The Austin Chronicle

https://www.austinchronicle.com/arts/2016-11-04/the-blind-astronomers-daughter/

The Blind Astronomer’s Daughter

John Pipkin's novel rooted in astronomy is as compelling as the brightest arrangement of stars beneath the vault of heaven

Reviewed by W. A. Brenner, November 4, 2016, Arts

In John Pipkin's first novel, the highly lauded Woodsburner, he told the world about what happened in the lives of several people, both the real-but-fictionalized and the fictional-but-deeply-realized, when Henry David Thoreau accidentally set the woods of Concord, Massachusetts, on fire in 1844.

In his second novel, The Blind Astronomer's Daughter, Pipkin reveals what happens to a similarly researched and devised group of people, intimately or only tangentially connected, when their passions are set on fire – by the temptations of astronomy, of general scientific curiosity, of romantic fulfillment, and more, in the realm of England and Ireland in, mostly, the latter half of the 18th century.

German composer and astronomer William Herschel, that meticulous man who discovered the planet Uranus in 1781, is (along with his sister Caroline) a major fact-based thread in this historical tapestry; the fictional Siobhan O'Siodha, secretly adopted child of the mad-like-Melville's-Ahab-was-mad astronomer Arthur Ainsworth, is another; and the gadget-wise blacksmith's son Finnegan O'Siodha is one more. "Tapestry," we say, leaning on the old metaphor; but this novel's more like VR, a hi-res and immersive world of glory-riddled struggle and strife conjured from history via research that, somehow, the author accomplished in fewer than 100 years. (Note: Only about six years. WTF, John, how?)

You want characters as vivid as the people you share your pub with? This novel has them. You want a primer to the historical underpinnings of modern astronomy and the socioeconomic environment in which it flourished? It's here. A view of the late-18th-century Irish uprising as viscerally depicted as, say, Saving Private Ryan? Look no further. A tempestuous love story? Bingo. How about a glimmer of clockpunk gearcraft within the fearsome engine of story?

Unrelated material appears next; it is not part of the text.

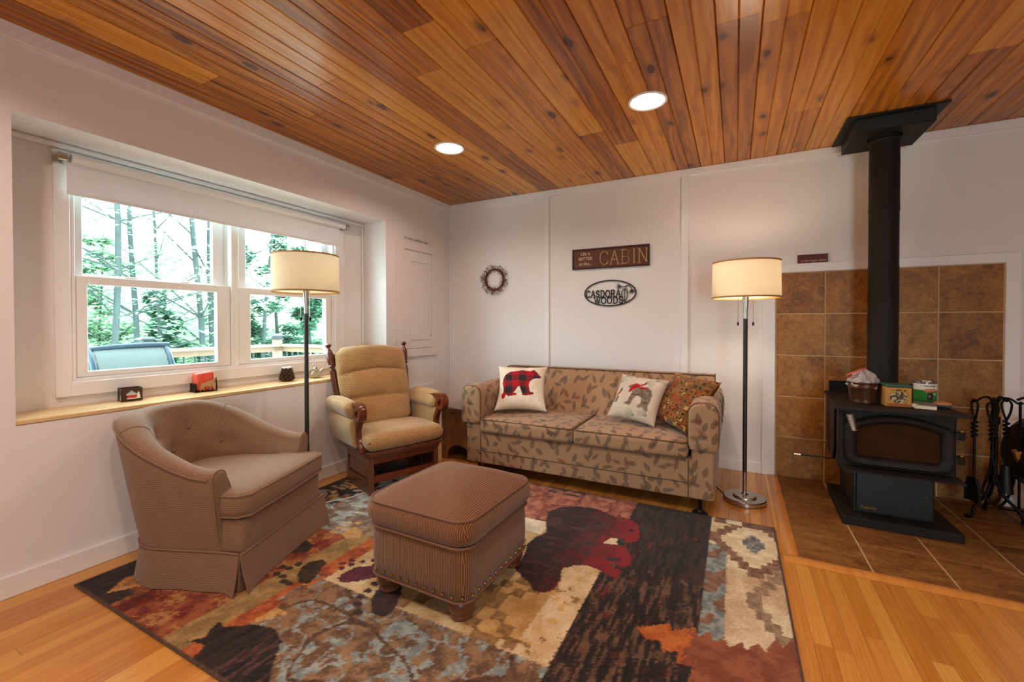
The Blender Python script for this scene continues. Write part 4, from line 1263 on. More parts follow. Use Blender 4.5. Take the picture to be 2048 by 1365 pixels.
def diamonds(U, V_):
    n = vnoise(U, V_, 9., 9., 2)
    c = blank(U, '5a2c16', '8a4a20', n)
    a, b = U * 5, V_ * 5
    ca, cb = np.floor(a), np.floor(b)
    fa, fb = np.abs(a - ca - .5) * 2, np.abs(b - cb - .5) * 2
    d = np.maximum(fa, fb)
    h = np.sin(ca * 12.99 + cb * 78.23) * 43758.5; h = h - np.floor(h)
    pal_ = [('6b3a1c', 'b07a3c'), ('4f3a22', '9a7a48'), ('7a2f1a', 'a8602e'), ('3e3222', '8a6c40')]
    for k, (p, q) in enumerate(pal_):
        m = (np.floor(h * 4) == k)
        c[m & (d < .84)] = L(p)
        c[m & (d < .84) & (d > .64)] = L(q)
        c[m & (d < .42) & (d > .26)] = L(q)
        c[m & (h > .8) & (d < .6)] = L('cda65c')
        mm = m & (d < .6) & (vnoise(U, V_, 30., 30., 1) > .58); c[mm] = L('2c1d12')
    return c * (.6 + .35 * n[..., None]), np.array(L('5a2c16'))
pillow('throw_pillow', 'rust and gold diamond-patterned throw pillow leaning on the right arm of the sofa', (2.42, -.733, .64), (.727, -.683, -.063), (.474, .434, .767), .41, .14, diamonds, .1)

# ================================================================== SIDE TABLE
t = thing('side_table', 'brown wooden cabinet table between the rocking chair and the sofa', 'side table', (.658, -.44, 0))
def arch_front(y0, y1):
    p = [(-.175, .0), (-.175, .43), (.175, .43), (.175, .0), (.12, .0)]
    p += [(.12 * math.cos(R(a)), .13 * math.sin(R(a)) ** .7) for a in range(15, 180, 15)] + [(-.12, 0)]
    return MB().prism(p, y0, y1, 'y')
arch_front(-.375, -.357).build('front_panel', M['table_wood'], t, smooth=False)
arch_front(.34, .358).build('back_panel', M['table_wood'], t, smooth=False)
for s in (-1, 1): MB().box((s * .165 - .01, -.357, 0), (s * .165 + .01, .34, .43)).build('side_panel', M['table_wood'], t, smooth=False)
MB().box((-.155, -.357, .2), (.155, .34, .215)).build('shelf', M['table_wood'], t, smooth=False)
MB().rbox((-.19, -.395, .43), (.19, .38, .452), .008, 6).build('top', M['table_top'], t)
MB().tube([(-.08, -.376, .405), (-.05, -.388, .403), (.0, -.39, .412), (.03, -.376, .415)], .005, 6).build('pull', M['cherry_x'], t)
# ================================================================== FLOOR LAMPS
def floor_lamp(label, x, y, z0, k, watts, rz=0.):
    t = thing('floor_lamp', label, 'floor lamp', (x, y, z0), rz, 'matching floor lamps')
    MB().lathe([(0, .001), (.122, .001), (.127, .005), (.127, .027), (.122, .032), (.07, .033), (.069, .039), (.064, .042), (.05, .043), (.022, .047), (.014, .056), (.0, .056)], 48).build('base', M['chrome'], t, ang=30)
    MB().lathe([(.0125, .05), (.0125, .195), (0, .195)], 20).build('lower_pole', M['chrome'], t)
    MB().lathe([(0, .195), (.0132, .195), (.0132, 1.195 * k), (0, 1.195 * k)], 20).build('pole', M['black_pole'], t)
    up = MB().lathe([(0, 1.195 * k), (.0125, 1.195 * k), (.0135, 1.25 * k), (.019, 1.33 * k), (.02, 1.36 * k), (.008, 1.365 * k), (.006, 1.57 * k), (.0, 1.57 * k)], 20).build('upper_pole', M['chrome'], t)
    z1, z2 = 1.329 * k, 1.563 * k
    s = MB().lathe([(.2, z1), (.197, z2), (.1955, z2), (.1985, z1)], 64)
    rows = None
    sh = s.build('lamp_shade', M['lampshade'], t, ang=80)
    for z, r in ((z1 + .003, .2002), (z2 - .003, .1972)):
        MB().lathe([(r + .001, z - .005), (r + .0012, z + .005), (r - .003, z + .005), (r - .003, z - .005), (r + .001, z - .005)], 64).build('hem', M['shade_hem'], sh)
    sp = MB()
    for a in (0, 120, 240):
        sp.tube([(0, 0, 1.53 * k), (.195 * math.cos(R(a)), .195 * math.sin(R(a)), z2 - .012)], .002, 5)
    sp.build('shade_fitter', M['chrome'], sh)
    for sx in (-1, 1):
        a = R(20)
        px, py = sx * .075 * math.cos(a), sx * .075 * math.sin(a)
        MB().tube([(0, 0, 1.4 * k), (px * .6, py * .6, 1.405 * k)], .009, 8).build('socket', M['brass'], t)
        if watts > 0: MB().ball((px * .95, py * .95, 1.42 * k), .03, 12, sq=(1, 1, 1.25)).build('bulb', M['bulb_warm'], t)
        c = MB().tube([(sx * .043, -.006, 1.4 * k), (sx * .0435, -.006, 1.17 * k)], .0017, 5).build('pull_chain', M['chain'], t)
        MB().box((sx * .0435 - .0055, -.0115, 1.15 * k), (sx * .0435 + .0055, -.0005, 1.172 * k)).build('pull_knob', M['iron'], c, smooth=False)
    if watts > 0:
        lamp('bulb_lamp', 'POINT', (0, 0, 1.465 * k), watts, (1., .80, .60), .045, parent=t)
    return t
floor_lamp('lit floor lamp with a linen drum shade between the sofa and the stove', 2.8, -.657, 0., 1., BULB_W)
floor_lamp('floor lamp with a linen drum shade in front of the window, behind the tub chair', .284, -1.99, .0125, 1.018, BULB_W * .08)
cd = MB().tube(catmull([(2.70, -.6, .012), (2.66, -.55, .004), (2.62, -.46, .004), (2.56, -.4, .004), (2.5, -.2, .004), (2.46, -.03, .004)], 5), .003, 6)
tag(cd.build('lamp_cord', M['black'], ang=80), 'thin dark lamp cord running along the floor behind the sofa', 'cord')
cd = MB().tube(catmull([(.41, -1.96, .0165), (.47, -1.86, .0162), (.5, -1.78, .0162), (.51, -1.72, .0162)], 5), .003, 6)
tag(cd.build('lamp_cord', M['trim'], ang=80), 'white lamp cord lying on the rug beside the rocking chair', 'cord')

# ================================================================== ROLLER SHADE
t = thing('roller_shade', 'white roller shade pulled part way down over the double window', 'window shade', (-.205, -2.09, 1.99))
MB().tube([(-.005, -.85, 0), (-.005, .847, 0)], .0235, 24).build('roll', M['roller'], t, ang=60)
f = MB().box((-.0215, -.862, -.176), (-.02, .808, .0)).build('fabric', M['roller'], t, smooth=False)
MB().box((-.0245, -.862, -.178), (-.017, .808, -.160)).build('hem_bar', M['roller'], f, smooth=False, bevel=.002)
for s, y in ((-1, -.885), (1, .868)):
    b = MB().box((-.055, y - .02, -.024), (-.05, y + .02, .024)).build('bracket', M['chrome'], t, smooth=False)
    MB().tube([(-.052, y, 0), (-.005, y, 0)], .012, 12).tube([(-.005, y - .012, 0), (-.005, y + .02, 0)], .02, 16).build('bracket_cup', M['chrome'], b)

# ================================================================== THINGS ON THE WINDOW SILL
SZ = .7452
def printed_face(nu, nv, fn, painter, name, parent, mat='print_gloss'):
    u = np.linspace(-1, 1, nu); v = np.linspace(-1, 1, nv)
    U, V_ = np.meshgrid(u, v, indexing='ij')
    co = [fn(a, b) for a, b in zip(U.ravel(), V_.ravel())]
    ix = np.arange(nu * nv).reshape(nu, nv)
    f = np.stack([ix[:-1, :-1], ix[1:, :-1], ix[1:, 1:], ix[:-1, 1:]], -1).reshape(-1, 4)
    me = bpy.data.meshes.new(name)
    me.from_pydata([tuple(c) for c in co], [], f.tolist())
    paint(me, painter(U, V_).reshape(-1, 3))
    return link(name, me, M[mat], parent)
# 1 pierced tin candle box with a cabin cut-out
t = thing('candle_box', 'small brown metal candle box with a cabin cut-out, leftmost on the window sill', 'candle holder', (-.2, -2.718, SZ), R(82))
w_, d_, h_ = .088, .075, .07
M['box_brown'] = plain('rust_brown_tin', '4b362a', .5, .4, nz=.3, nsc=70.)
M['red_paint'] = plain('red_enamel', 'b83a26', .5)
M['white_paint'] = plain('white_enamel', 'e6e2dc', .5)
M['blue_paint'] = plain('pale_blue_enamel', '9cb4c0', .5)
m = MB().box((-w_ / 2, -d_ / 2, 0), (w_ / 2, d_ / 2, .003)).box((-w_ / 2, d_ / 2 - .002, 0), (w_ / 2, d_ / 2, h_)).box((-w_ / 2, -d_ / 2, 0), (-w_ / 2 + .002, d_ / 2, h_)).box((w_ / 2 - .002, -d_ / 2, 0), (w_ / 2, d_ / 2, h_)).box((-w_ / 2, -d_ / 2, 0), (w_ / 2, -d_ / 2 + .002, h_))
m.build('tin_box', M['box_brown'], t, smooth=False)
y = -d_ / 2 - .0008
MB().prism([(-.022, .018), (.016, .018), (.016, .034), (-.022, .034)], y - .0006, y, 'y').build('cabin_wall', M['red_paint'], t, smooth=False)
MB().prism([(-.027, .036), (-.003, .058), (.022, .036)], y - .0006, y, 'y').build('cabin_roof', M['blue_paint'], t, smooth=False)
MB().prism([(-.024, .034), (.02, .034), (.02, .0375), (-.024, .0375)], y - .0012, y - .0004, 'y').prism([(-.026, .012), (.02, .012), (.012, .017), (-.02, .017)], y - .0006, y, 'y').build('snow', M['white_paint'], t, smooth=False)
for (cx, s) in ((.026, 1.),):
    p = []
    for k in range(3):
        z = .015 + k * .011
        p += [(cx + (.012 - k * .0032) * s, z), (cx + (.005 - k * .001) * s, z + .009)]
    p = [(cx + .004, .012)] + p + [(cx, .05)] + [(2 * cx - a, b) for a, b in reversed(p)] + [(cx - .004, .012)]
    MB().prism(p, y - .0006, y, 'y').build('tree_cutout', M['white_paint'], t, smooth=False)
    p2 = [(a - cx, b) for a, b in p]
    MB().prism([(a, b) for a, b in p2], -w_ / 2 - .0012, -w_ / 2 - .0004, 'x').build('tree_cutout', M['ink'], t, smooth=False)
    MB().prism([(a * .6 - .018, b * .7) for a, b in p2], -w_ / 2 - .0014, -w_ / 2 - .0006, 'x').build('tree_cutout', M['white_paint'], t, smooth=False)
# 2 red candle in a holder with a moose
t = thing('candle', 'red pillar candle with a tan moose cut-out in front, on the window sill', 'candle', (-.2, -2.35, SZ), R(84))
g = G('red_wax'); p = g.obj(); x, y, z = g.sep(p); n = g.noise(p, 40., 2.)
M['wax'] = g.end(g.n('BsdfPrincipled', {'Base Color': g.mix(n, 'c93a2a', 'e0614c'), 'Roughness': .4, 'Subsurface Weight': .4, 'Subsurface Radius': (.03, .01, .006)}))
def wwax(p): return (p.x, p.y, p.z + (.003 * math.sin(p.x * 50) - .001) * sm((p.z - .05) / .05))
MB().rbox((-.048, -.03, .004), (.048, .045, .118), .012, 10, warp=wwax).build('wax', M['wax'], t, ang=180)
MB().box((-.062, -.05, 0), (.058, .05, .004)).box((-.062, -.05, .0), (-.058, .03, .055)).build('tray', M['iron'], t, smooth=False, bevel=.001, seg=1)
M['moose'] = plain('tan_cut_metal', 'b98a5c', .5, .2, nz=.2)
p = [(-.028,.05),(-.02,.056),(.0,.058),(.016,.066),(.03,.068),(.036,.074),(.038,.08),(.046,.074),(.056,.062),(.054,.056),(.046,.054),(.04,.046),(.04,.036),(.045,.02),(.046,.006),(.04,.006),(.036,.022),(.03,.034),(.026,.03),(.024,.006),(.018,.006),(.018,.03),(.0,.032),(-.01,.03),(-.012,.018),(-.006,.006),(-.012,.006),(-.02,.02),(-.024,.016),(-.026,.006),(-.032,.006),(-.03,.03)]
MB().prism([(a * 1.05, b) for a, b in p], -.0365, -.0345, 'y').build('moose_cutout', M['moose'], t, smooth=False)
tm = MB()
for k in range(7): tm.prism([(.05, .008 + k * .011), (.064 - k * .0012, .006 + k * .011), (.056, .02 + k * .011)], -.04, -.037, 'y')
tm.build('tree_cutout', M['iron'], t, smooth=False)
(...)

Roger that, citizen: John Pipkin has devised a brilliant orrery of life's rich pageant, as compelling as the brightest arrangement of stars beneath the vault of heaven.


The Blind Astronomer’s Daughter

by John Pipkin
Bloomsbury, 480 pp., $28

John Pipkin will speak about The Blind Astronomer’s Daughter in the session "History Repeated," with Dominic Smith (The Last Painting of Sara de Vos) and moderator Erik Ankerberg on Sat., Nov. 5, 11:45am, in Capitol Extension Room E2.014.